2. En premier lieu, aux termes de l'article 8 de la convention européenne de sauvegarde des droits de l'homme et des libertés fondamentales : " 1. Toute personne a droit au respect de sa vie privée et familiale, de son domicile et de sa correspondance. (...) ". Aux termes de l'article L. 423-23 du code de l'entrée et du séjour des étrangers et du droit d'asile : " L'étranger qui n'entre pas dans les catégories prévues aux articles L. 423-1, L. 423-7, L. 423-14, L. 423-15, L. 423-21 et L. 423-22 ou dans celles qui ouvrent droit au regroupement familial, et qui dispose de liens personnels et familiaux en France tels que le refus d'autoriser son séjour porterait à son droit au respect de sa vie privée et familiale une atteinte disproportionnée au regard des motifs du refus, se voit délivrer une carte de séjour temporaire portant la mention " vie privée et familiale " d'une durée d'un an, sans que soit opposable la condition prévue à l'article L. 12-1. / Les liens mentionnés au premier alinéa sont appréciés notamment au regard de leur intensité, de leur ancienneté et de leur stabilité, des conditions d'existence de l'étranger, de son insertion dans la société française ainsi que de la nature de ses liens avec sa famille restée dans son pays d'origine. / L'insertion de l'étranger dans la société française est évaluée en tenant compte notamment de sa connaissance des valeurs de la République. ".

3. Mme C... A... se prévaut de la durée de son séjour en France, du fait que les pères de ses deux filles, nées en France, résident en France, l'un d'eux bénéficiant du statut de réfugié, qu'elle a obtenu en France un CAP de restauration collective et qu'elle est bien insérée dans la société française. Toutefois, ainsi que l'a indiqué le tribunal, si Mme C... A... résidait depuis huit ans en France à la date de la décision litigieuse, elle a fait l'objet de deux obligations de quitter le territoire français qu'elle n'a pas exécutées. Elle ne réside avec aucun des deux pères de ses filles. Si le père de sa fille aînée a la qualité de réfugié, ses seules déclarations ne permettent pas d'établir qu'il contribue effectivement à l'entretien et à l'éducation de sa fille. Le père de sa seconde fille, qui est un compatriote, réside en région parisienne et a fait l'objet d'une obligation de quitter le territoire français au cours de l'année 2021. Dans ces conditions, malgré les efforts d'intégration de l'intéressée en France, en prenant à son encontre un refus de titre de séjour, le préfet n'a pas porté une atteinte disproportionnée au droit de Mme C... A... au respect de sa vie privée et familiale. Il n'a pas méconnu les dispositions de l'article L. 423-23 du code de l'entrée et du séjour des étrangers et du droit d'asile. Il n'a pas davantage méconnu les stipulations de l'article 8 de la convention européenne de sauvegarde des droits de l'homme et des libertés fondamentales. Pour les mêmes motifs, le refus de titre de séjour n'est pas entaché d'une erreur manifeste d'appréciation de ses conséquences sur la situation personnelle de Mme C... A....

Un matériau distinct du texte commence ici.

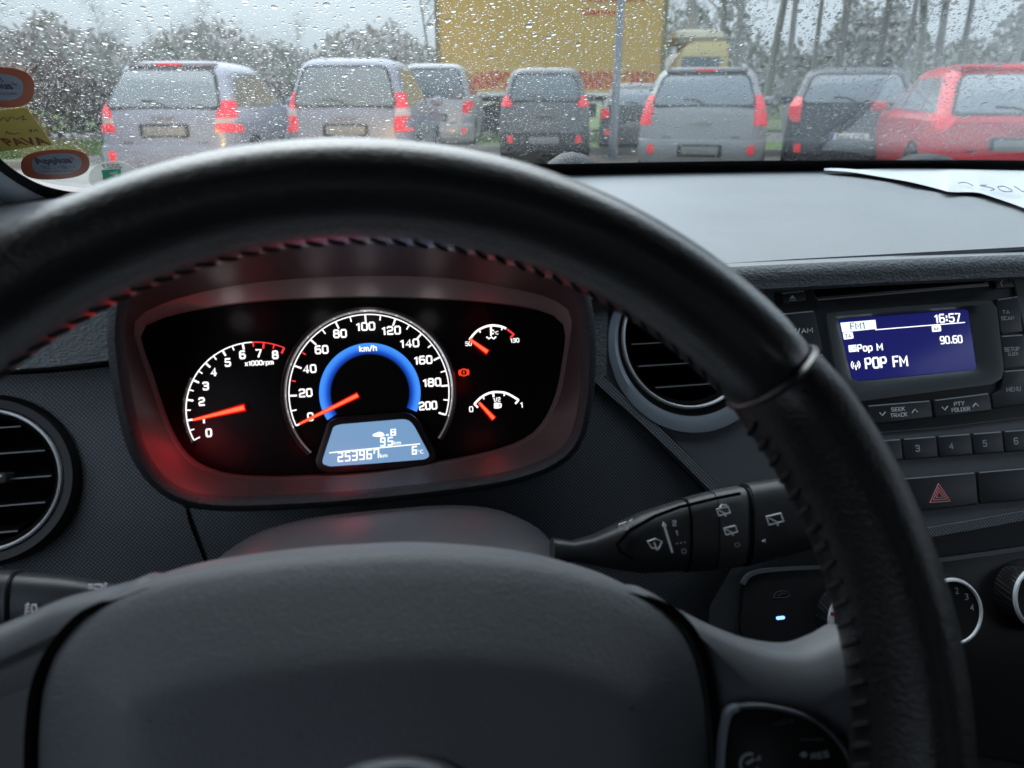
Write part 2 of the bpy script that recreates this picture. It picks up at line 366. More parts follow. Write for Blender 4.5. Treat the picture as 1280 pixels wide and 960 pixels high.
# leather patches left and right of the binnacle
patch(PD([(-240, 470), (-240, 380), (150, 330), (165, 452), (60, 464)]), [], .01, lambda u, v: fD(u, v, .015), 'upper_panel', ROLLM, dash)
patch(PD([(700, 330), (760, 330), (758, 372), (757, 420), (756, 470), (748, 474), (700, 474)]), [], .01, lambda u, v: fD(u, v, .004), 'upper_panel', ROLLM, dash)
# woven panels
vcL = (-.2155, -.094); vcR = (.202, -.039)
holeL = [(vcL[0]+.0375*math.cos(a), vcL[1]+.0375*math.sin(a)) for a in np.linspace(0, 2*math.pi, 40)[:-1]]
holeR = [(vcR[0]+.0425*math.cos(a), vcR[1]+.0425*math.sin(a)) for a in np.linspace(0, 2*math.pi, 40)[:-1]]
left_out = PD([(-330, 472), (-100, 470), (60, 464), (165, 452), (160, 500), (185, 590), (231, 638), (236, 660), (250, 700), (262, 830), (-330, 830)])
patch(left_out, [holeL], .012, fD, 'woven_panel', WEAVE, dash)
mid_out = PD([(234, 636), (280, 640), (440, 625), (600, 605), (700, 570), (735, 530), (744, 473), (880, 612), (945, 680), (960, 830), (268, 830), (255, 700)])
patch(mid_out, [], .012, fD, 'woven_panel', WEAVE, dash)
# raised lip along the diagonal, carries on under the hazard row
lip = smoothp([D.uv(*p) for p in [(744, 473), (790, 514), (840, 560), (888, 608), (930, 648), (975, 676), (1040, 678), (1160, 664), (1290, 641), (1420, 618)]], 6, closed=False)
V, F = stroke(D, lip, .0062, -.004, .0045)
mk('woven_lip', V, F, WEAVE, dash)
# centre panel (smooth), with vent opening and radio opening
lipu = [p for p in lip]
cen_out = [D.uv(757, 374), *D.poly([(756, 478)])] + [(u+.003, v+.003) for u, v in lip[6:]] + D.poly([(1420, 300), (1280, 309), (1000, 324), (840, 334), (757, 340)], 0)
cen_out = [p for p in cen_out]
radio_out = roundpoly(D.poly([(966, 365), (1253, 340), (1264, 350), (1300, 520), (1180, 535), (1010, 550), (985, 480)]), .004)
patch(cen_out, [holeR, inset(ccw(radio_out), .001)], .014, lambda u, v: D.pt(u, v, .0015), 'centre_panel', PANEL, dash)
V, F = stroke(D, smoothp(D.poly([(757, 342), (900, 335), (1100, 325), (1290, 311), (1420, 300)]), 6, False), .0022, .0, .0035); mk('panel_edge_bead', V, F, PANEL, dash)
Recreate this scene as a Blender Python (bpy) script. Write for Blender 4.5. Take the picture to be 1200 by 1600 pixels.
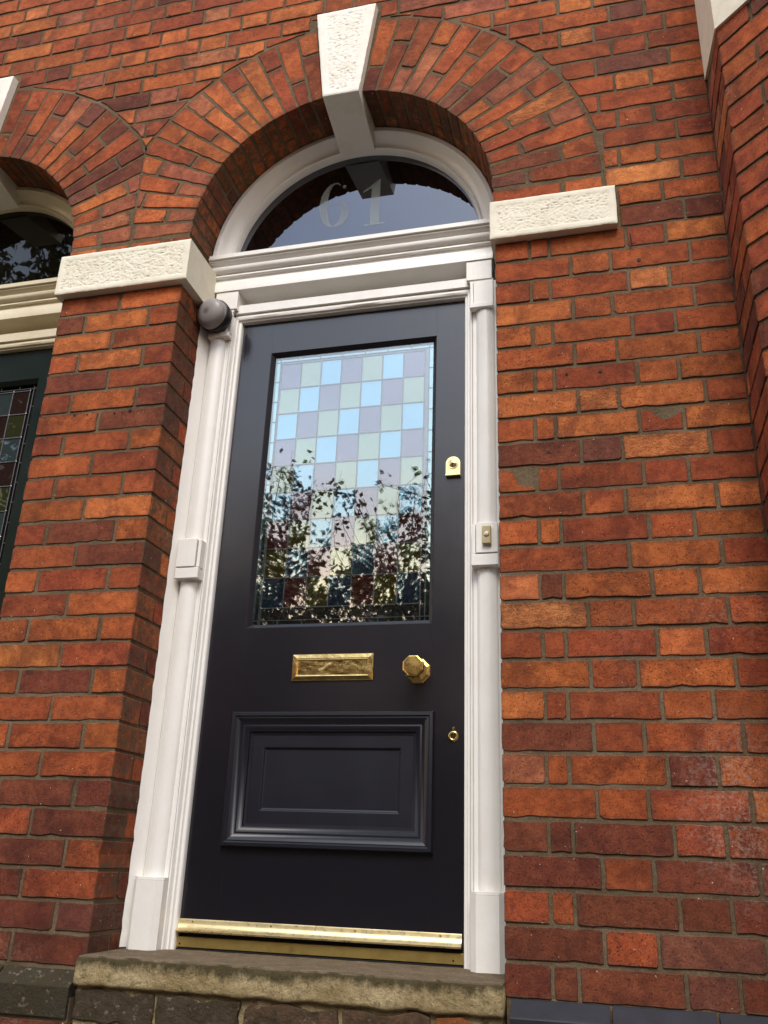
import bpy, math, random
from mathutils import Vector, Matrix, noise, Euler
R = math.radians
rnd = random.Random(61)
sc = bpy.context.scene
for o in list(bpy.data.objects): bpy.data.objects.remove(o)

# ------------------------------------------------------------------ camera
cam_d = bpy.data.cameras.new('camera'); cam = bpy.data.objects.new('camera', cam_d)
sc.collection.objects.link(cam)
cam.location = (0.2714, -2.2414, 0.6407)
cam.rotation_euler = (R(111.508), R(-2.003), R(14.0338))
cam_d.sensor_fit = 'VERTICAL'; cam_d.sensor_height = 36; cam_d.lens = 36 * 1383.58 / 1600
cam_d.clip_start = 0.05; cam_d.clip_end = 500
sc.camera = cam

# ------------------------------------------------------------------ sky and sun
SUN_EL, SUN_AZ = 50.0, 170.0          # azimuth measured from +y (north) towards +x; the light comes from the front, a little from the left
world = bpy.data.worlds.new('World'); sc.world = world; world.use_nodes = True
wn = world.node_tree.nodes; wl = world.node_tree.links; wn.clear()
wout = wn.new('ShaderNodeOutputWorld'); bg = wn.new('ShaderNodeBackground')
sky = wn.new('ShaderNodeTexSky'); sky.sky_type = 'NISHITA'; sky.sun_disc = False
sky.sun_elevation = R(SUN_EL); sky.sun_rotation = R(SUN_AZ); sky.dust_density = 3.0; sky.air_density = 1.0
tc = wn.new('ShaderNodeTexCoord'); sep = wn.new('ShaderNodeSeparateXYZ')
ramp = wn.new('ShaderNodeValToRGB')           # thin high cloud: warm near the horizon, pale grey blue overhead
els = ramp.color_ramp.elements
els[0].position = 0.0; els[0].color = (1.35, 0.88, 0.50, 1)
els[1].position = 1.0; els[1].color = (0.56, 0.68, 0.88, 1)
e = els.new(0.27); e.color = (1.55, 1.12, 0.70, 1)
e = els.new(0.35); e.color = (0.92, 0.86, 0.78, 1)
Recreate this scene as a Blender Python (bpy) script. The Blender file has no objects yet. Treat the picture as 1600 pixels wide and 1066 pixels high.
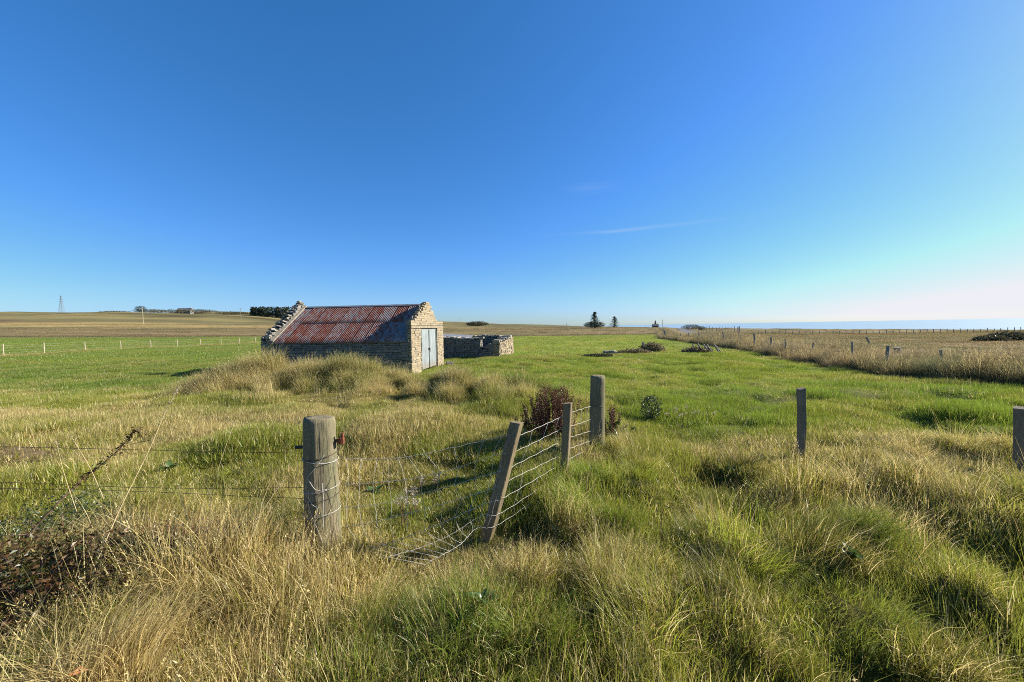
import bpy, bmesh, math, random
import numpy as np
from mathutils import Vector, Matrix, noise as mnoise

random.seed(7)
RNG = np.random.default_rng(7)
sc = bpy.context.scene
COL = sc.collection
R = math.radians
pi = math.pi

# ------------------------------------------------------------------ camera
CAM_H = 1.7
FPX = 581.0
PITCH = R(2.15)
ROLL = R(1.0)
cam_d = bpy.data.cameras.new('camera')
cam = bpy.data.objects.new('camera', cam_d)
COL.objects.link(cam)
sc.camera = cam
cam_d.sensor_width = 36.0
cam_d.lens = FPX / 1600.0 * 36.0
cam_d.clip_start = 0.05
cam_d.clip_end = 120000.0
_f = Vector((0, math.cos(PITCH), -math.sin(PITCH)))
_r = Vector((1, 0, 0))
_u = _r.cross(_f)
_r2 = _r * math.cos(ROLL) - _u * math.sin(ROLL)
_u2 = _u * math.cos(ROLL) + _r * math.sin(ROLL)
cam.matrix_world = Matrix(((_r2.x, _u2.x, -_f.x, 0), (_r2.y, _u2.y, -_f.y, 0),
                           (_r2.z, _u2.z, -_f.z, CAM_H), (0, 0, 0, 1)))


def ray(px, py):
    return (_f * FPX + _r2 * (px - 800.0) + _u2 * (533.0 - py))


def at(px, py, Y):
    """the point of the place seen at that pixel of the photograph, Y metres ahead"""
    d = ray(px, py)
    return Vector((0, 0, CAM_H)) + d * (Y / d.y)


# ------------------------------------------------------------------ light
SUN_AZ, SUN_EL = R(75.0), R(27.0)
w = bpy.data.worlds.new('World')
sc.world = w
w.use_nodes = True
nt = w.node_tree
nt.nodes.clear()
N = nt.nodes.new
L = nt.links.new
out = N('ShaderNodeOutputWorld')
bg = N('ShaderNodeBackground')
sky = N('ShaderNodeTexSky')
sky.sky_type = 'NISHITA'
sky.sun_disc = False
sky.sun_elevation = SUN_EL
sky.sun_rotation = SUN_AZ
sky.altitude = 20
sky.air_density = 1.0
sky.dust_density = 0.4
sky.ozone_density = 3.0
bg.inputs['Strength'].default_value = 0.0635


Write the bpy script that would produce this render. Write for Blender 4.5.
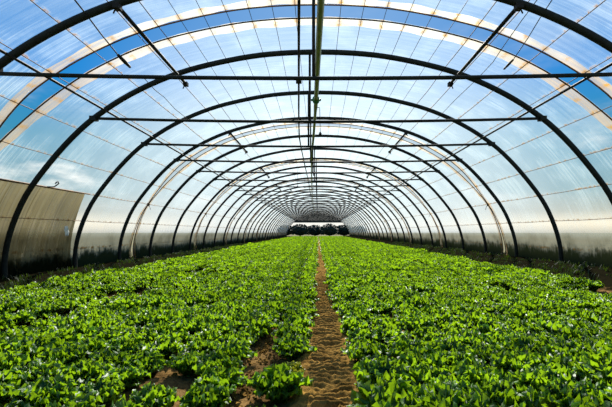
import bpy, math, random
from mathutils import Vector, noise
import numpy as np
random.seed(7); rng = np.random.default_rng(7)
C = bpy.context.scene.collection
for o in list(bpy.data.objects): bpy.data.objects.remove(o)

# ------------------------------------------------------------------ camera, sky, sun
S = 1.1                       # metres per unit of the measured profile
K = 0.00431 * S               # metres per (pixel * bay)
F = 408.0                     # focal length in pixels
BAY = F * K                   # hoop spacing
CAMZ = 0.75 * S               # eye height above the soil
VX, VY = 318.0, 232.0         # vanishing point of the tunnel
cam_d = bpy.data.cameras.new('camera'); cam = bpy.data.objects.new('camera', cam_d); C.objects.link(cam)
cam.location = (0, 0, CAMZ); cam.rotation_euler = (math.radians(90), 0, 0)
cam_d.sensor_width = 36; cam_d.lens = 36 * F / 612
cam_d.shift_x = -(VX - 306) / 612; cam_d.shift_y = (VY - 203.5) / 612
cam_d.clip_end = 600
bpy.context.scene.camera = cam

SUN_EL, SUN_AZ = math.radians(40), math.radians(3)     # azimuth from straight ahead, to the right
sd = Vector((math.sin(SUN_AZ) * math.cos(SUN_EL), math.cos(SUN_AZ) * math.cos(SUN_EL), math.sin(SUN_EL)))
sun_d = bpy.data.lights.new('sun', 'SUN'); sun = bpy.data.objects.new('sun', sun_d); C.objects.link(sun)
sun.rotation_euler = (-sd).to_track_quat('-Z', 'Y').to_euler(); sun.location = (0, 30, 30)
sun_d.energy = 13.5; sun_d.angle = math.radians(2.2); sun_d.color = (1.0, 0.95, 0.86)
vs = bpy.context.scene.view_settings
vs.view_transform = 'Standard'; vs.look = 'None'; vs.gamma = 1; vs.use_curve_mapping = False
vs.exposure = 0.0

def nd(nt, typ, **kw):
    n = nt.nodes.new(typ)
    for k, v in kw.items():
        if k in n.bl_rna.properties and not k.startswith('_'): setattr(n, k, v)
        else: n.inputs[k].default_value = v
    return n
def mathn(nt, op, a, b=None, c=None, clamp=False):
    n = nt.nodes.new('ShaderNodeMath'); n.operation = op; n.use_clamp = clamp
    for i, v in enumerate((a, b, c)):
        if v is None: continue
        if isinstance(v, (int, float)): n.inputs[i].default_value = v
        else: nt.links.new(v, n.inputs[i])
    return n.outputs[0]
def mrange(nt, v, a, b, c=0.0, d=1.0, smooth=True):
    n = nt.nodes.new('ShaderNodeMapRange'); n.interpolation_type = 'SMOOTHSTEP' if smooth else 'LINEAR'
    nt.links.new(v, n.inputs[0])
    for i, x in enumerate((a, b, c, d)): n.inputs[i + 1].default_value = x
    return n.outputs[0]
def ramp(nt, v, stops):
    n = nt.nodes.new('ShaderNodeValToRGB'); nt.links.new(v, n.inputs[0]); e = n.color_ramp.elements
    while len(e) < len(stops): e.new(0.5)
    for el, (p, c) in zip(e, stops): el.position = p; el.color = (*c, 1)
    return n.outputs[0]
def mixc(nt, f, a, b):
    n = nt.nodes.new('ShaderNodeMix'); n.data_type = 'RGBA'
    for i, v in ((0, f), (6, a), (7, b)):
        if isinstance(v, (int, float)): n.inputs[i].default_value = v
        elif isinstance(v, tuple): n.inputs[i].default_value = (*v, 1)
        else: nt.links.new(v, n.inputs[i])
    return n.outputs[2]
def noisen(nt, vec, scale, detail=3, rough=0.55, mapscale=None):
    if mapscale:
        m = nt.nodes.new('ShaderNodeMapping'); nt.links.new(vec, m.inputs[0]); m.inputs['Scale'].default_value = mapscale; vec = m.outputs[0]
    n = nt.nodes.new('ShaderNodeTexNoise'); nt.links.new(vec, n.inputs['Vector'])
    n.inputs['Scale'].default_value = scale; n.inputs['Detail'].default_value = detail; n.inputs['Roughness'].default_value = rough
    return n.outputs[0]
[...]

4. En deuxième lieu, pour les motifs exposés au point précédent, en refusant de délivrer un titre de séjour à Mme C... A..., le préfet n'a pas méconnu l'article 3-1 de la convention internationale relative aux droits de l'enfant.

5. En troisième lieu, les considérations dont Mme C... A... s'est prévalue à l'appui de sa demande de titre de séjour et rappelées au point 3 ne constituent pas des circonstances humanitaires ou des motifs exceptionnels au sens des dispositions de l'article L. 435-1 du code de l'entrée et du séjour des étrangers et du droit d'asile. Le préfet n'a pas commis d'erreur manifeste d'appréciation en ne régularisant pas sa situation au regard de ces dispositions.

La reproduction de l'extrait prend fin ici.